Re: Fwd: Implementation/Relativity

From: Hans Moravec <>
Date: Wed, 28 Jul 1999 22:14:06 -0400

Christopher Maloney <>:
> I'm sure that there are ... universes in which a detective named
> Sherlock Holmes actually exists, fitting all the right descriptions.
> ... but they are not accessible by us.

The Connan-Doyle books are an access to such universes! Like a spycam
peeking into them. Universes are, after all, abstractions, exactly as
are fictional scenarios. Simulations, whether in computers or authors'
and readers' imaginations, connect alternative worlds to us.

I think, deep down, you harbor the conventional illusion that our
physical world is somehow more real than other possible worlds.

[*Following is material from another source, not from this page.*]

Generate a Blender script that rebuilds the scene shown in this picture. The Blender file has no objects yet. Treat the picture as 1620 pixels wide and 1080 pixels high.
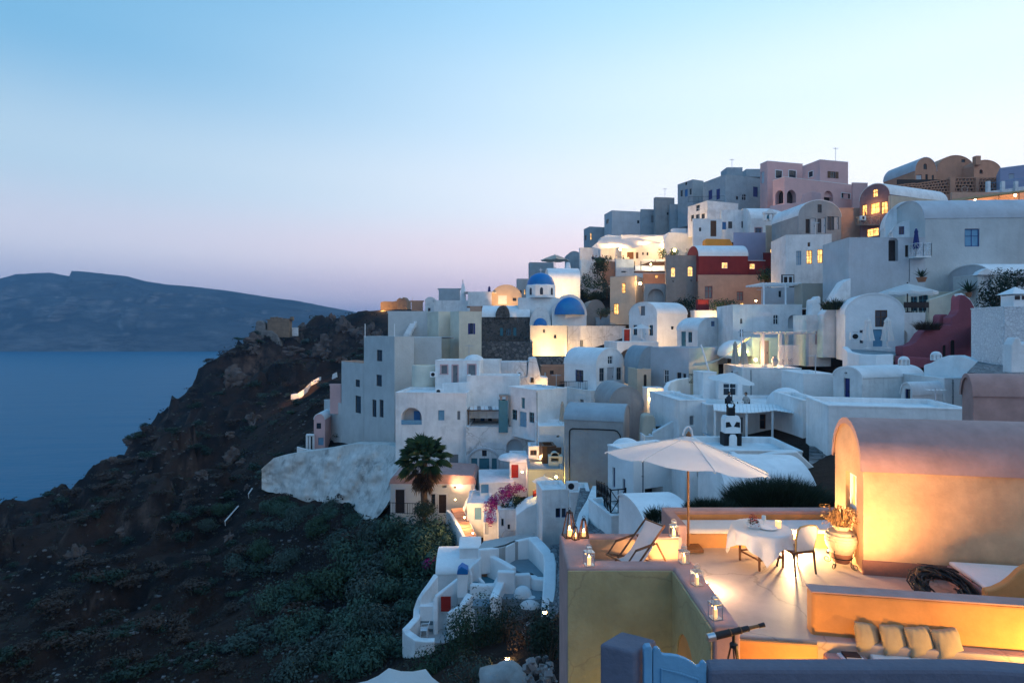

You
should try to liberate yourself from that notion.

As an exercise to make Sherlock' reality more apparent, imagine the
following progression of alternate implementations:

The adventures of Sherlock Holmes described in a book (as you read it,
a simulation of Sherlock's world is created in your head, but you
(mistakenly) discount that as not real)

The same stories portrayed by Jeremy Brett and other actors. There is
now a lot more specific detail, including visual. Sherlock Holmes
really exists as an interpretation of the behavior of Jeremy Brett
(there is another interpretation in which Brett is an actor portraying
Holmes, but that is interesting mainly to acting students).

The same stories embedded into interactive video game. You can now
not only watch Sherlock, but interact and he will respond to you.
When game AI is sufficiently advanced, you can have long, insightful
conversations with him.

The same AI programs that control the virtual characters installed in
full-size robot bodies. Not only can you talk with him, you can run
with him across the moors, and when the story is over, take him out
and introduce him to your friends, as real a part of the particular
fantasy we call physical reality as you or I.

(I thought the Star Trek TNG explorations of these kind of ideas
via holodeck virtual reality was pretty good, and much better than
some of the pedestrian sentiments I've seen on this list recently.)

> If our tools were sophisticated enough, we could figure out what
> that creature was experiencing at that moment, independent of his or
> her report.

NO! We may determine the full physical structure of an organism well
enough to simulate it faithfully as a purely physical object.

However, any experiences we impute to it will remain a subjective
matter with different answers for different observers. Some observers
will be content to say there are no experiences in any case, including
when they simulate you or me.

Physical measurements don't objectively reveal experiences, because
experiences are not physical properties. Pain, pleasure, belief and
the other psychological components of consciousness are abstractions
that can be mapped onto physical structures, but not in a unique way.

Some mappings are useful for particular purposes. Psychological
mappings surely evolved so we could coordinate better in social
groups. It helps me (read "me") act effectively to classify your
state as hungry or sad or in pain, or liking or disliking me.

It also helps me plan my own activities to similarly classify my own
state, and a richer classification is possible because I have
privileged access to all sorts of internal variables like signals
from my peripheral and visceral nerves and brain systems, hormone
concentrations and so on.

The resulting abstract psychological self-interpretation (our internal
sense of consciousness) is so tightly integrated to our physical
functioning that it may seem absolute and inevitable, but it's not.

The standard self-interpretation is replaced by other interpretations,
for instance when we sleep, become unconscious, are hypnotized or
otherwise influenced by compelling suggestions or go into meditative
trances (even as we perform tasks excellently). In many such cases
seemingly absolute sensations like intense pain simply vanish, no
longer part of our self-interpretation.

Multiple-personality syndrome also seems to be an example of a body
and brain interpreting itself differently at different times.

Western philosophy of mind, influenced by soulist religious ideas, has
hyperinflated the significance of our own mutable self-interpretations
into absolute immutable bedrocks of existence. But that idea just
doesn't work, it only befuddles its holders.